What version of this package are you using?

v17.0.0

What operating system, Node.js, and npm version?

Node v18.6.0, npm v8.13.2, ESLint v8.20.0, prettier-eslint-cli v6.0.1

What happened?

I apologize in advance if I'm in the wrong place. My (current) best guess is that there's a bug with how this package interacts with ESLint.

I'm using prettier-eslint-cli to format my code. I'm using the config provided in this package's readme and calling prettier-eslint --write index.js. At first, I thought this was a prettier-eslint issue, but I found out that it happens when prettier-eslint calls ESLint with the Standard config (and { fix: true }).

So here goes! When I try to format this code:

module.exports =
  (arg1, arg2, arg3, arg4, arg5, arg6, arg7) =>
    (arg1, arg2, arg3, arg4, arg5, arg6, arg7) => {
      console.info(
        `I want this to go on a new line so I am making it long, it's ${true}`
      )
    }

(which is already properly formatted), the argument to console.info loses its indentation:

      console.info(
      `I want this to go on a new line so I am making it long, it's ${true}`
      )

What did you expect to happen?

The argument should be one nesting level deeper.

Interestingly, it appears to be related to template strings.
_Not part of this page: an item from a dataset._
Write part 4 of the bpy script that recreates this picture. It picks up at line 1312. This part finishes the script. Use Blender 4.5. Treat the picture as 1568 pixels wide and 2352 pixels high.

If I use a regular string, the indentation is as intended. Additionally, ESLint itself complains about indentation if I use a regular string but not if I use a template string.

I assume the issue is either with one of the underlying rules or with ESLint itself, but I haven't dug that deep. What I do know is that ESLint with defaults formats the code more sanely:

module.exports =
  (arg1, arg2, arg3, arg4, arg5, arg6, arg7) =>
  (arg1, arg2, arg3, arg4, arg5, arg6, arg7) => {
    console.info(
      `I want this to go on a new line so I am making it long, it's ${true}`
    );
  };

This is why I'm filing it as an issue with the Standard configuration.

My best guess is that it's related to a difference in how higher-order (arrow) functions are handled, since by default, ESLint doesn't indent those as much.

I went through the names of all the rules that Standard applies but couldn't identify the one that governs this. I did try to apply the config for the indent rule separately but it didn't seem relevant.

Are you willing to submit a pull request to fix this bug?